● **TASK TO COMPLETE**
Repeat the lines that follow, leaving nothing out.

● **DATA EXCERPT**

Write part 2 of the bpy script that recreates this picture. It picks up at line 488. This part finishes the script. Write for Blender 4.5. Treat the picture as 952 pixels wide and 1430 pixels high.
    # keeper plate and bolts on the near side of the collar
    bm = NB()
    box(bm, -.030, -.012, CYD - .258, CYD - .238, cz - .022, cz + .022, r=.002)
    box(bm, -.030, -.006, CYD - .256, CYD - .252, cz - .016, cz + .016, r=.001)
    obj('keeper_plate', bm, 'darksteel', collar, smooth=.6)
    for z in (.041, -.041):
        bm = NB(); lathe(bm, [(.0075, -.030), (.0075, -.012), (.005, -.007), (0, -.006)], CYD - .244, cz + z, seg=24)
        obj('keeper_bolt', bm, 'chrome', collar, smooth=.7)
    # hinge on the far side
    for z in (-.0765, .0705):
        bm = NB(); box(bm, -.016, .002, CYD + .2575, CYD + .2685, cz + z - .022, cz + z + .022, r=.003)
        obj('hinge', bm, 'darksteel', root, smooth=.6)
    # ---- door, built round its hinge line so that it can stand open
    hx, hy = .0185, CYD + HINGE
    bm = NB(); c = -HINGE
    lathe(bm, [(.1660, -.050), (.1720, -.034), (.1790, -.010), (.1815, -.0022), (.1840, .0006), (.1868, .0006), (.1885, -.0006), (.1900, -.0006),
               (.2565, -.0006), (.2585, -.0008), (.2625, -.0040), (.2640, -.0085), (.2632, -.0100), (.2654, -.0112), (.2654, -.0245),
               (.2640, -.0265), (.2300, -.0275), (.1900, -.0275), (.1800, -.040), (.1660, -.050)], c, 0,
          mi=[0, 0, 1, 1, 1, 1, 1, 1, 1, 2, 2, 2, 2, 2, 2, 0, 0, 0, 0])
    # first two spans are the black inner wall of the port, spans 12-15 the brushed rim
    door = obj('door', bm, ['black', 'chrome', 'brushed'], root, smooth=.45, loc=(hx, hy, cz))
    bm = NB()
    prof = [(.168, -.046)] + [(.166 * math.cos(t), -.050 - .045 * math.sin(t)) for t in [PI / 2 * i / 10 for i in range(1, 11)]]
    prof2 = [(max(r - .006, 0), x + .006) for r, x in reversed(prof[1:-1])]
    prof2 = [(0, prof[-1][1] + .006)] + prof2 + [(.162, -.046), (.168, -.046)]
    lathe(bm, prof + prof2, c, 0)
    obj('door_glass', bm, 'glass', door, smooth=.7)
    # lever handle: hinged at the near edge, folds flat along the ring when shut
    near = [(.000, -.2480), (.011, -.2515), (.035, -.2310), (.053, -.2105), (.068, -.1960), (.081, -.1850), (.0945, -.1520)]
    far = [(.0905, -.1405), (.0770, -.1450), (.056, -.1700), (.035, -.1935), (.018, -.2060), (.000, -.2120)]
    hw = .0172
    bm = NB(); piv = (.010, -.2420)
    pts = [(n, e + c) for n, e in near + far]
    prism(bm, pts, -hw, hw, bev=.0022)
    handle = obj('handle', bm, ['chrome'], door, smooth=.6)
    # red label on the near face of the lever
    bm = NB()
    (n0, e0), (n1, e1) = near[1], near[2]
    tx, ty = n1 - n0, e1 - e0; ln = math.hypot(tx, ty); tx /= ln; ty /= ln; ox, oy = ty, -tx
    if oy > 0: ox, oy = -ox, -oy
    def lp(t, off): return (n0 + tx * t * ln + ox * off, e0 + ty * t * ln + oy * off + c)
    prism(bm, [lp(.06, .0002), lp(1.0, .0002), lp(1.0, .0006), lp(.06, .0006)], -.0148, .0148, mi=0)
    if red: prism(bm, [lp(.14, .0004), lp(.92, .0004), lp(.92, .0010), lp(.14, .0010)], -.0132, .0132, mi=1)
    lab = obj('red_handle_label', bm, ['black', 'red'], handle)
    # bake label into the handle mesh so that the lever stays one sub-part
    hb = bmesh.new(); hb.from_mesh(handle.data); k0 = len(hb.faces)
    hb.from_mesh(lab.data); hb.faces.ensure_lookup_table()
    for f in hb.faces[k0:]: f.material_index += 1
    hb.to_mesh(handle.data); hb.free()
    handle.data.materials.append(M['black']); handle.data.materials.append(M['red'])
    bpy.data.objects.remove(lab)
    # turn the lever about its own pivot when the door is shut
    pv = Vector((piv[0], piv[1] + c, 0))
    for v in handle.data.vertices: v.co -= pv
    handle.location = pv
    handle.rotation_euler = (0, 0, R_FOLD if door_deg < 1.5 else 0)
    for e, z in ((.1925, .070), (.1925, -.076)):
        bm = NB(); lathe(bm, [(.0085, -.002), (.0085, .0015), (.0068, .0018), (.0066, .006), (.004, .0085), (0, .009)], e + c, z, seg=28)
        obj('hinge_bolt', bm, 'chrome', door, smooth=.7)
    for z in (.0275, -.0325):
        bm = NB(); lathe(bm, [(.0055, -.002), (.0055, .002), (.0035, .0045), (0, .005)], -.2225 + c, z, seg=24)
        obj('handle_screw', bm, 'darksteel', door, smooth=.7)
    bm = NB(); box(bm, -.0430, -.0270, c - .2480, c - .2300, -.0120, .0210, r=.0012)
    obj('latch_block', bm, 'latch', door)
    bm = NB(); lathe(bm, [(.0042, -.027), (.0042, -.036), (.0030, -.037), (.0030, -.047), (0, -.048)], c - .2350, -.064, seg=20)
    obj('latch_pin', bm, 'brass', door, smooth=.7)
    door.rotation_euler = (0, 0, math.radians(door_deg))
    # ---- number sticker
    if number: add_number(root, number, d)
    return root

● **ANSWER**
Write part 2 of the bpy script that recreates this picture. It picks up at line 488. This part finishes the script. Write for Blender 4.5. Treat the picture as 952 pixels wide and 1430 pixels high.
    # keeper plate and bolts on the near side of the collar
    bm = NB()
    box(bm, -.030, -.012, CYD - .258, CYD - .238, cz - .022, cz + .022, r=.002)
    box(bm, -.030, -.006, CYD - .256, CYD - .252, cz - .016, cz + .016, r=.001)
    obj('keeper_plate', bm, 'darksteel', collar, smooth=.6)
    for z in (.041, -.041):
        bm = NB(); lathe(bm, [(.0075, -.030), (.0075, -.012), (.005, -.007), (0, -.006)], CYD - .244, cz + z, seg=24)
        obj('keeper_bolt', bm, 'chrome', collar, smooth=.7)
    # hinge on the far side
    for z in (-.0765, .0705):
        bm = NB(); box(bm, -.016, .002, CYD + .2575, CYD + .2685, cz + z - .022, cz + z + .022, r=.003)
        obj('hinge', bm, 'darksteel', root, smooth=.6)
    # ---- door, built round its hinge line so that it can stand open
    hx, hy = .0185, CYD + HINGE
    bm = NB(); c = -HINGE
    lathe(bm, [(.1660, -.050), (.1720, -.034), (.1790, -.010), (.1815, -.0022), (.1840, .0006), (.1868, .0006), (.1885, -.0006), (.1900, -.0006),
               (.2565, -.0006), (.2585, -.0008), (.2625, -.0040), (.2640, -.0085), (.2632, -.0100), (.2654, -.0112), (.2654, -.0245),
               (.2640, -.0265), (.2300, -.0275), (.1900, -.0275), (.1800, -.040), (.1660, -.050)], c, 0,
          mi=[0, 0, 1, 1, 1, 1, 1, 1, 1, 2, 2, 2, 2, 2, 2, 0, 0, 0, 0])
    # first two spans are the black inner wall of the port, spans 12-15 the brushed rim
    door = obj('door', bm, ['black', 'chrome', 'brushed'], root, smooth=.45, loc=(hx, hy, cz))
    bm = NB()
    prof = [(.168, -.046)] + [(.166 * math.cos(t), -.050 - .045 * math.sin(t)) for t in [PI / 2 * i / 10 for i in range(1, 11)]]
    prof2 = [(max(r - .006, 0), x + .006) for r, x in reversed(prof[1:-1])]
    prof2 = [(0, prof[-1][1] + .006)] + prof2 + [(.162, -.046), (.168, -.046)]
    lathe(bm, prof + prof2, c, 0)
    obj('door_glass', bm, 'glass', door, smooth=.7)
    # lever handle: hinged at the near edge, folds flat along the ring when shut
    near = [(.000, -.2480), (.011, -.2515), (.035, -.2310), (.053, -.2105), (.068, -.1960), (.081, -.1850), (.0945, -.1520)]
    far = [(.0905, -.1405), (.0770, -.1450), (.056, -.1700), (.035, -.1935), (.018, -.2060), (.000, -.2120)]
    hw = .0172
    bm = NB(); piv = (.010, -.2420)
    pts = [(n, e + c) for n, e in near + far]
    prism(bm, pts, -hw, hw, bev=.0022)
    handle = obj('handle', bm, ['chrome'], door, smooth=.6)
    # red label on the near face of the lever
    bm = NB()
    (n0, e0), (n1, e1) = near[1], near[2]
    tx, ty = n1 - n0, e1 - e0; ln = math.hypot(tx, ty); tx /= ln; ty /= ln; ox, oy = ty, -tx
    if oy > 0: ox, oy = -ox, -oy
    def lp(t, off): return (n0 + tx * t * ln + ox * off, e0 + ty * t * ln + oy * off + c)
    prism(bm, [lp(.06, .0002), lp(1.0, .0002), lp(1.0, .0006), lp(.06, .0006)], -.0148, .0148, mi=0)
    if red: prism(bm, [lp(.14, .0004), lp(.92, .0004), lp(.92, .0010), lp(.14, .0010)], -.0132, .0132, mi=1)
    lab = obj('red_handle_label', bm, ['black', 'red'], handle)
    # bake label into the handle mesh so that the lever stays one sub-part
    hb = bmesh.new(); hb.from_mesh(handle.data); k0 = len(hb.faces)
    hb.from_mesh(lab.data); hb.faces.ensure_lookup_table()
    for f in hb.faces[k0:]: f.material_index += 1
    hb.to_mesh(handle.data); hb.free()
    handle.data.materials.append(M['black']); handle.data.materials.append(M['red'])
    bpy.data.objects.remove(lab)
    # turn the lever about its own pivot when the door is shut
    pv = Vector((piv[0], piv[1] + c, 0))
    for v in handle.data.vertices: v.co -= pv
    handle.location = pv
    handle.rotation_euler = (0, 0, R_FOLD if door_deg < 1.5 else 0)
    for e, z in ((.1925, .070), (.1925, -.076)):
        bm = NB(); lathe(bm, [(.0085, -.002), (.0085, .0015), (.0068, .0018), (.0066, .006), (.004, .0085), (0, .009)], e + c, z, seg=28)
        obj('hinge_bolt', bm, 'chrome', door, smooth=.7)
    for z in (.0275, -.0325):
        bm = NB(); lathe(bm, [(.0055, -.002), (.0055, .002), (.0035, .0045), (0, .005)], -.2225 + c, z, seg=24)
        obj('handle_screw', bm, 'darksteel', door, smooth=.7)
    bm = NB(); box(bm, -.0430, -.0270, c - .2480, c - .2300, -.0120, .0210, r=.0012)
    obj('latch_block', bm, 'latch', door)
    bm = NB(); lathe(bm, [(.0042, -.027), (.0042, -.036), (.0030, -.037), (.0030, -.047), (0, -.048)], c - .2350, -.064, seg=20)
    obj('latch_pin', bm, 'brass', door, smooth=.7)
    door.rotation_euler = (0, 0, math.radians(door_deg))
    # ---- number sticker
    if number: add_number(root, number, d)
    return root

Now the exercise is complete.